Ruby Tuesday is in a tough position and company officials hope to turn things around with a “relentless” focus on improving the customer experience.

During Monday’s fourth-quarter earnings call, Ruby Tuesday CEO Jim Hyatt discussed at length the problems the company faces with enhancing the guest experience foremost among them.

“Having now been a part of our Senior Leadership Team since April, I’ve spent a great deal of time at our restaurants with our team members and managers to determine the best plan of action for the Ruby Tuesday brand,” Hyatt explained. “In fact, I’ve experienced over 60 restaurant visits now in just the past four months, and I have experienced both the positive and the negative that our brand has to offer.”

It is only through these first-hand experiences, Hyatt noted, that he and the leadership team can fully understand needs to be accomplished in the months and years ahead “to make this great brand a great business again.”

Hyatt and his team, based on these learnings, developed a road map for success during the next 12 months.

“Our top three priorities are: One, dramatically improve the total guest experience; two, ignite same restaurant sales growth; and three, delivery system profitability,” he explained. “During the fourth quarter, we launched our spring fresh favorites campaign, focusing on our new Garden Bar as well as veggie filled dishes such as the California Primavera to drive awareness and trial. These efforts led to growth in average check during the quarter and increased traffic trends during lunch, which we attribute particularly to the Garden Bar, so following our first full quarter with our new Garden Bar, we continued to receive positive customer and operator feedback, and we are encouraged by how it is re-energizing the Ruby Tuesday brand.”

Improving the guest experience, though, stands head and shoulders above all other challenges.

“Over the past several quarters, the Ruby Tuesday leadership team has discussed the importance of the Fresh Start Initiative, which includes the new Garden Bar, new menu, and a new image,” Hyatt explained. “Although these initiatives are extremely important to the brand, they now fall into a larger and broader strategic initiative called the total guest experience. As an outcome of our extensive restaurant business and input from our guests, we are now assessing every aspect of our guest visit; from the hostess greeting until they drive off our parking lot. Our focus on dramatically improving our guest experience will be unrelenting and will establish the foundation of the brand for our quick turnaround as we move forward. We are developing, refining, and rolling out a 12-month operations calendar to enhance operational excellence to provide additional support through our marketing initiatives and promotions. We will have a relentless focus on improving the guest experience through better training and simplifying processes and back-house operations for managers and team members.”

Hyatt noted an “urgent but mentoring” focus on achieving progressive improvements on all guest experience attributes.

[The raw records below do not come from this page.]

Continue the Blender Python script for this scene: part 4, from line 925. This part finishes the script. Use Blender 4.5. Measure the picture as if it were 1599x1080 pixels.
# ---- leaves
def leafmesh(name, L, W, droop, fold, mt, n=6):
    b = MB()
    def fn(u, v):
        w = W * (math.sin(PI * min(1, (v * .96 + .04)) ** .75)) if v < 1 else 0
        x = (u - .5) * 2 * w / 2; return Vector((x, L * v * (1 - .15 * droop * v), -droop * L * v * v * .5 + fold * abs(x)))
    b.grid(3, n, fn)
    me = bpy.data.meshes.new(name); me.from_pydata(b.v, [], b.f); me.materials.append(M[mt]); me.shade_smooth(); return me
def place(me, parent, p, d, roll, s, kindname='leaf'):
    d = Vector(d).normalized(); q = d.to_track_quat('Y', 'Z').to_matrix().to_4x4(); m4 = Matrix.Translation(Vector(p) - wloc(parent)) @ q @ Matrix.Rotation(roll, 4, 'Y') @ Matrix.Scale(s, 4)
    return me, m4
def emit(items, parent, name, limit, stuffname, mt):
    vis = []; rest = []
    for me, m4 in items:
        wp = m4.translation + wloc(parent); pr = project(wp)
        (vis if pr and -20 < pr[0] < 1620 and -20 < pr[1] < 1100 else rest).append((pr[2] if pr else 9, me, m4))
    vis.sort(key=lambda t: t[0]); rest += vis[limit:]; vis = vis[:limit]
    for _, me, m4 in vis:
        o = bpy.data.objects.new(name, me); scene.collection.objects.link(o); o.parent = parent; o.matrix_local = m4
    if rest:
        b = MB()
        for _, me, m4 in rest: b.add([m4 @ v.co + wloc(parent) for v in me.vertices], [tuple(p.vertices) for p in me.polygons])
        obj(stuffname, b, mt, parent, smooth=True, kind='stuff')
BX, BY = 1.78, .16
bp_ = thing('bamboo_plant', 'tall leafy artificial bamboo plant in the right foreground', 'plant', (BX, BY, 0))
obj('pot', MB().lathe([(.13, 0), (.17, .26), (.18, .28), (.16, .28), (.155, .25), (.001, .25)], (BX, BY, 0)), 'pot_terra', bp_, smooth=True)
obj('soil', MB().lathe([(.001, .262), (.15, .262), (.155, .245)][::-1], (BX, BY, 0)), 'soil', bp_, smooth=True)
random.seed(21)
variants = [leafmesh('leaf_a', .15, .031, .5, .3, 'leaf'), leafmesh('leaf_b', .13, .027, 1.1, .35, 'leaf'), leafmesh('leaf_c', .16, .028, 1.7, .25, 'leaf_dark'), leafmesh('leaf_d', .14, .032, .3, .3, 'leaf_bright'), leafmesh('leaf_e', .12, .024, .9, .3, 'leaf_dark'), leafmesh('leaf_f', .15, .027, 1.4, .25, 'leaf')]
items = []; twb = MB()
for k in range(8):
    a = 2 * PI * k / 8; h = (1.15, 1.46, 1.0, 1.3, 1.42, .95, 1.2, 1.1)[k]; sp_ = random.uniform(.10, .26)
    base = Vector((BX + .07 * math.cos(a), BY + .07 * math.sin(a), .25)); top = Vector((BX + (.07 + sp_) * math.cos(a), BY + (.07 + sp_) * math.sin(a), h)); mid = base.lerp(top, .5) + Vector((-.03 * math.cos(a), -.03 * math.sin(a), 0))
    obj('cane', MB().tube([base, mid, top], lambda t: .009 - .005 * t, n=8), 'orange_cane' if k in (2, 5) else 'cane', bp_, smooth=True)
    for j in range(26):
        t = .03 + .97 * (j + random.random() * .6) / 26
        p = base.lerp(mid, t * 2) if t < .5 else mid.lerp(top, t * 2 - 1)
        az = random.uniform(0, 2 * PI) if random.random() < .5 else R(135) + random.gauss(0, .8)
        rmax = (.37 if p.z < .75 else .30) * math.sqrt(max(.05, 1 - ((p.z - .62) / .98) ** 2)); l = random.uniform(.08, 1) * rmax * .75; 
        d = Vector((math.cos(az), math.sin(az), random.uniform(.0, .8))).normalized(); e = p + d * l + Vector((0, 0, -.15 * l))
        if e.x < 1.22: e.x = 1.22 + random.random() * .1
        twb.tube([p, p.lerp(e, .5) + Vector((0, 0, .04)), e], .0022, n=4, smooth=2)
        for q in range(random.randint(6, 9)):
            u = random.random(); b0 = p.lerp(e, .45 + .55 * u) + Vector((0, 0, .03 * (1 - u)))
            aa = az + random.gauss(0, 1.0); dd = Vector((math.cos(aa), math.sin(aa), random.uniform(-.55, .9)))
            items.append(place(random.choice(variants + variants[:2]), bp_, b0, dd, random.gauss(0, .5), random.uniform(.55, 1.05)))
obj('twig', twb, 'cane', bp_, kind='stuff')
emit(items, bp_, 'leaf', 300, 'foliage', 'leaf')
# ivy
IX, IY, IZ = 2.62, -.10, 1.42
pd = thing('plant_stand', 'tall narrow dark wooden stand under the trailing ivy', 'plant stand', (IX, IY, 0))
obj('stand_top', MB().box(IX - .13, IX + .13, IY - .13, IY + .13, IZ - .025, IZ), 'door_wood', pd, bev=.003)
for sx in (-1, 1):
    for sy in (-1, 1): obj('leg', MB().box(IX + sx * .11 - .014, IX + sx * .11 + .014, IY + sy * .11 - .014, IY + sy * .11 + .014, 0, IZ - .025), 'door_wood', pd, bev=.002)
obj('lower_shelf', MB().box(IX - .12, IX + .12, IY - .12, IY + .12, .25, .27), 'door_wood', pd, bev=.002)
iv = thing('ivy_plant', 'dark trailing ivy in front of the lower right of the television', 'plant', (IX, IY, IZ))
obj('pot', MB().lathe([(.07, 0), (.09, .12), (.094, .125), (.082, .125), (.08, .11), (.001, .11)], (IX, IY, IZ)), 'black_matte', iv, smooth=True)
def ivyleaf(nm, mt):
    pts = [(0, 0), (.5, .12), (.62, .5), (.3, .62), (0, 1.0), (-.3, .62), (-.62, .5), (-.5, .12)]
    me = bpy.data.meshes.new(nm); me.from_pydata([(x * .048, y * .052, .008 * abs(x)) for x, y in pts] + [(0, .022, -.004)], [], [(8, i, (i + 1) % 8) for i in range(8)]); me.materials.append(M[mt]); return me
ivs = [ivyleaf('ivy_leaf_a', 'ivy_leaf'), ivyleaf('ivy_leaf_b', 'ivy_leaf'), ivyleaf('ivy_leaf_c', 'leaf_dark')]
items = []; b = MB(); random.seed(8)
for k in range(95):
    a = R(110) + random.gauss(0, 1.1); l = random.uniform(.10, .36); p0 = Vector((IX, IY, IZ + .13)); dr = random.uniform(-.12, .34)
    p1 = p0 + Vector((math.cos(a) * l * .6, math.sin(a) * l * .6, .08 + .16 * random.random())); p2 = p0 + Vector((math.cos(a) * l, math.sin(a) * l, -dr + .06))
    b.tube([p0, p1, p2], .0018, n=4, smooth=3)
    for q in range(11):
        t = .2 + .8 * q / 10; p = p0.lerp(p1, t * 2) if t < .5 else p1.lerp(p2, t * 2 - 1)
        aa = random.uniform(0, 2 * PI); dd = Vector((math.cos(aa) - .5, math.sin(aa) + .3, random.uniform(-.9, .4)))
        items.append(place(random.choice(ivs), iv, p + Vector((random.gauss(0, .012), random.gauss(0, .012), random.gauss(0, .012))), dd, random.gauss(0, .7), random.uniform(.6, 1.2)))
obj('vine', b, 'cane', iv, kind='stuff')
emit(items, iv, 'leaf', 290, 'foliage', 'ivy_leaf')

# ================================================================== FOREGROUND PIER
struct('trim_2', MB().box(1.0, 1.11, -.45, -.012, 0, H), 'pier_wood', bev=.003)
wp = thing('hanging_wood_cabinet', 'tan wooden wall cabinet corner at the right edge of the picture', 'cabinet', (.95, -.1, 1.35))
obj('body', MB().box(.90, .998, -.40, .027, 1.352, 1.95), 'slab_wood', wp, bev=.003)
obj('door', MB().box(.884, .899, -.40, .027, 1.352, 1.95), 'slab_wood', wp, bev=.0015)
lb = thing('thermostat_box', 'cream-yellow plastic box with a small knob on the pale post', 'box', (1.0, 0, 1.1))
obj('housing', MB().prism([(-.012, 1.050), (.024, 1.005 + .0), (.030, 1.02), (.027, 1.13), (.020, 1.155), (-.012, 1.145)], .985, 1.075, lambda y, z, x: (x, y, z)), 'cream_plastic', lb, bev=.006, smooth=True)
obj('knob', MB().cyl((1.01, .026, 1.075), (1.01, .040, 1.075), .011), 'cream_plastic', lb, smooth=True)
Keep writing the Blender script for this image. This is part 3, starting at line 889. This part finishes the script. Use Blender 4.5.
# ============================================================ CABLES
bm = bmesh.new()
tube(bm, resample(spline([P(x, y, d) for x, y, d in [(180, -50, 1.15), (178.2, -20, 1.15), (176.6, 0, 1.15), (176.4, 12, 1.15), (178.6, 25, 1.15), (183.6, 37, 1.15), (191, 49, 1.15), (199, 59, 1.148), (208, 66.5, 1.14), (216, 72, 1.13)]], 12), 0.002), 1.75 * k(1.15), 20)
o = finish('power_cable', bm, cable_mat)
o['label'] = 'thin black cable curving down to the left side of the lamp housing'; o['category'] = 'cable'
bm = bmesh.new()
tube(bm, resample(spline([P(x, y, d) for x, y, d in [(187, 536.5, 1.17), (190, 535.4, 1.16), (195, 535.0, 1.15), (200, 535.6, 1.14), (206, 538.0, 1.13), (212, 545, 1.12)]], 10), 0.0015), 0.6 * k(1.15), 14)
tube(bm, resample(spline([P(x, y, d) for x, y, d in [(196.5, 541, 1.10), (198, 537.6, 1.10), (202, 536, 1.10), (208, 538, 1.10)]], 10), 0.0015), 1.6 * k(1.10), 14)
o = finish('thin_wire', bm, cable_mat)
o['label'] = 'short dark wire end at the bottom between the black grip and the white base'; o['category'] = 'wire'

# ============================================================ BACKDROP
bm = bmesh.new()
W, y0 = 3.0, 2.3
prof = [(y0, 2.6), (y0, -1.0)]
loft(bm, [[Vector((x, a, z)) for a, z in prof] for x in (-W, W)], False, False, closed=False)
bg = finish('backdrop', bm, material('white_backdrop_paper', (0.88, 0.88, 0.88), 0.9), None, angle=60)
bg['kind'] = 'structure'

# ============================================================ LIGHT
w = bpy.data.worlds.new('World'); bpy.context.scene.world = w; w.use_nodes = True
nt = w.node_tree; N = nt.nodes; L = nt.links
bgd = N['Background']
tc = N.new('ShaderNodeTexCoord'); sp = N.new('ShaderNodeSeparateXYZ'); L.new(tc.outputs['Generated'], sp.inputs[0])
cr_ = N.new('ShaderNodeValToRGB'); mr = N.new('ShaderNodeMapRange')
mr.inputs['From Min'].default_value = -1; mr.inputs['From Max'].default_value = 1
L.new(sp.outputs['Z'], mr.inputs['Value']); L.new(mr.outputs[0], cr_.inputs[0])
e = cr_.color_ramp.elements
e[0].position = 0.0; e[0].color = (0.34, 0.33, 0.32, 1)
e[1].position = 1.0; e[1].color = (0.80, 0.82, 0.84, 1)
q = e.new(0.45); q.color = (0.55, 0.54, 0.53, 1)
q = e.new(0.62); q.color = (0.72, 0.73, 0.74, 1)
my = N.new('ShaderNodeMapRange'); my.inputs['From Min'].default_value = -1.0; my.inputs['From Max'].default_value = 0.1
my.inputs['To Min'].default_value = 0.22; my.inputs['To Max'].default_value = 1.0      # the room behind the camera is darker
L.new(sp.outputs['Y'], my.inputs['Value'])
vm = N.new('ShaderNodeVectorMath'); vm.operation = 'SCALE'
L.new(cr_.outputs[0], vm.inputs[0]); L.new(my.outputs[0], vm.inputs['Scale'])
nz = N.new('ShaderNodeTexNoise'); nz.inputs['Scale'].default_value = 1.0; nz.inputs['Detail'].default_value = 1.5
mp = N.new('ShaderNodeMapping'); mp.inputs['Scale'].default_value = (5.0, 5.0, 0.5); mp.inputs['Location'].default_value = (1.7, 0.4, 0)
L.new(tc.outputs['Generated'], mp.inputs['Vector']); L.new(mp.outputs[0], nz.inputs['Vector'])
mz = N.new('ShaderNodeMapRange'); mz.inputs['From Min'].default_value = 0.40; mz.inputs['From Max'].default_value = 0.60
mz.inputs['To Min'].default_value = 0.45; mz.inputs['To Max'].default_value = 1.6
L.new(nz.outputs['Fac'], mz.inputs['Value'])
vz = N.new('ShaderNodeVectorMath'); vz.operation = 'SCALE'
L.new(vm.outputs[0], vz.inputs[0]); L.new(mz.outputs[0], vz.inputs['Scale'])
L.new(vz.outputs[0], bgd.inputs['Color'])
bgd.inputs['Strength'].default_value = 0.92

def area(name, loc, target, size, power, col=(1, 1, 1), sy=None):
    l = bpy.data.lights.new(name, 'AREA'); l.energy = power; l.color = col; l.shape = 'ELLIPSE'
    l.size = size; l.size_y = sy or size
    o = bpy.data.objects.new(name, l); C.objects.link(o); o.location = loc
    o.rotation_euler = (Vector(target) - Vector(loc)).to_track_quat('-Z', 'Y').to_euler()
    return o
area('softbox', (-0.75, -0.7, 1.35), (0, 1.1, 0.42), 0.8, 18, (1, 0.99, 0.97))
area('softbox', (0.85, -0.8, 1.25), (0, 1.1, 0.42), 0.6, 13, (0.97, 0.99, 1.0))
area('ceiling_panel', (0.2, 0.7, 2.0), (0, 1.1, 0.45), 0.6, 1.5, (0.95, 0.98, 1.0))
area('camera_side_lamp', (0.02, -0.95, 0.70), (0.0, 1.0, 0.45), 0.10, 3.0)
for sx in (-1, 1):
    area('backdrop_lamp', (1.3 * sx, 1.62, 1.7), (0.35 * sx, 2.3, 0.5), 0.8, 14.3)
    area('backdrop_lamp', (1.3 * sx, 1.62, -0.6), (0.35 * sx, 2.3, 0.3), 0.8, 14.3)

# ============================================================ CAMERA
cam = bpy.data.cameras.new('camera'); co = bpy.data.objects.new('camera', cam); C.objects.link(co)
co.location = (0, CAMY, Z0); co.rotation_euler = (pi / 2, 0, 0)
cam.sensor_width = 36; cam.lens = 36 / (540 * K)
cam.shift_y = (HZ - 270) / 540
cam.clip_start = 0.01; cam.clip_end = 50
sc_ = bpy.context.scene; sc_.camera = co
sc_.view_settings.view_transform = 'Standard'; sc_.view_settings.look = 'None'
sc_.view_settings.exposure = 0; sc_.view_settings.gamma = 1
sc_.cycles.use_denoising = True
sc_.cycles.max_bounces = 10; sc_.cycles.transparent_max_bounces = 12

“Over the past three months, we have seen progressive improvement in guest scores on overall guest satisfaction, staff attentiveness, the taste of food, Garden Bar presentation, the pacing of the experience, and manager visibility, just to name a few of the attributes that we track,” Hyatt added. “Our goal is to seek continued improvement in all of these measurements throughout fiscal 2018 and deliver guest excellence at Ruby Tuesday with every check.”

Given its challenging vertical, how difficult will it be for Ruby Tuesday to make significant inroads regarding customer experience?

Evan Magliocca, brand marketing manager for Baesman Insights & Marketing, told Loyalty360 that he is skeptical, at best, about the company’s chances.

“While Ruby Tuesday’s has stemmed some of the bleeding since its previous quarter, it still has a long road ahead and the outlook is rather grim,” Magliocca explained. “Shareholders should be encouraged that the company is focusing on value—increasing margins and earnings, but the total guest experience is hard to overcome.”

The problem is bigger than Ruby Tuesday, Magliocca said.

“It’s the same issue for Applebee’s, Buffalo Wild Wings and a dozen other casual dining restaurants,” he explained. “The customer pool is a desert compared to what it used to be five or 10 years ago. While Ruby Tuesday’s might increase market share, there isn’t much of a market to be gained right now. While most issues are cyclical, casual dining restaurants need to change their approach to younger generations if they hope to survive a challenging period.”